There were also numerous airports built in cities such as Ciudad Real and Castellon by private investors utilizing government subsidies which are now abandoned. Apart from these, there were countless buildings, roads, and bridges built by either local governments or private investors backed by government subsidies which have not been used to the extent which they were supposed to be. All of this public sector waste helped contribute to the construction bubble and these projects suffered the same fate as other building projects when that bubble finally popped. The main reason for building so much; politicians used these projects to promote themselves as visionaries and to show that they could “get things done”. This helped them win votes by keeping attention focused on the new facilities and infrastructure while keeping silent about costs.
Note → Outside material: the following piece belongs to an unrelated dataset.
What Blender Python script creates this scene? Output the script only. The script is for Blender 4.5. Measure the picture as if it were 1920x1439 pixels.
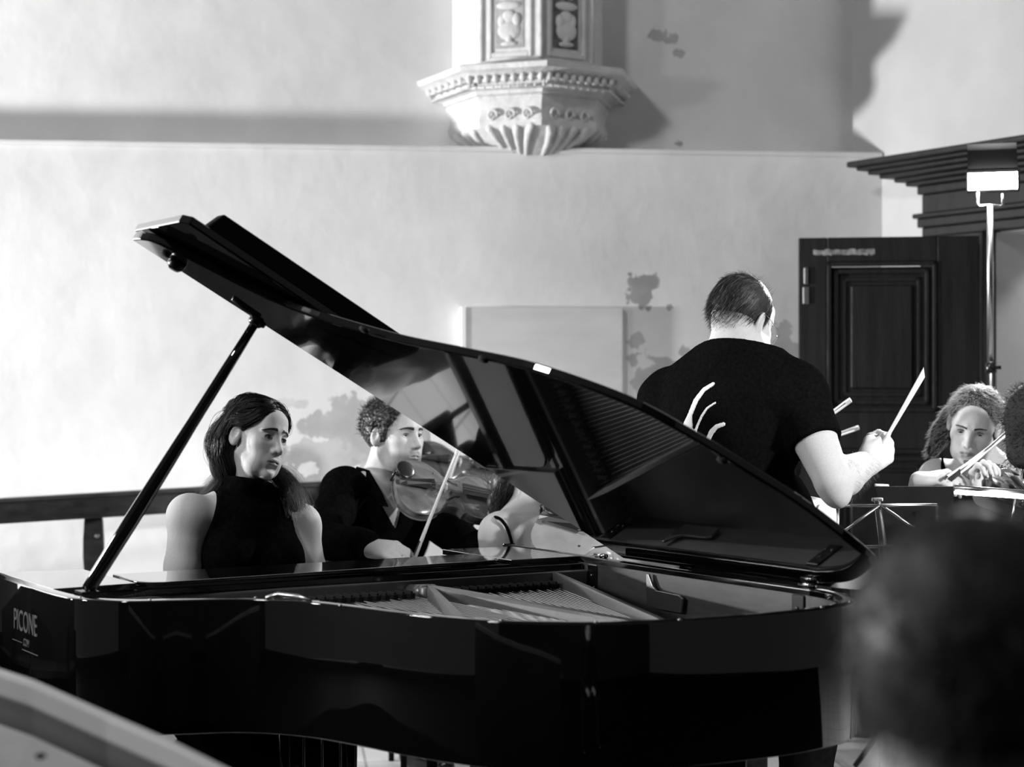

Lastly, government revenues also skyrocketed from the boom. More employment meant more people paying taxes. Higher salaries meant individuals paid more in taxes. Construction companies and banks paid more taxes because they made more money, and real estate buyers paid taxes for every property they bought. All of this extra money coming in helped drive Spain’s debt to GDP ratio from 60% in 1997 to around 30% a decade later despite the high levels of government spending. What this meant for the national government was that there was no point in trying to prevent or deflate the bubble. It was always better to just look the other way and collect the increased tax revenue while hoping for the best.

As most of us already know, by 2008, the bubble could no longer be sustained and it popped, creating an economic crisis, which was larger than any that Spain had seen since it joined the European Union in 1986.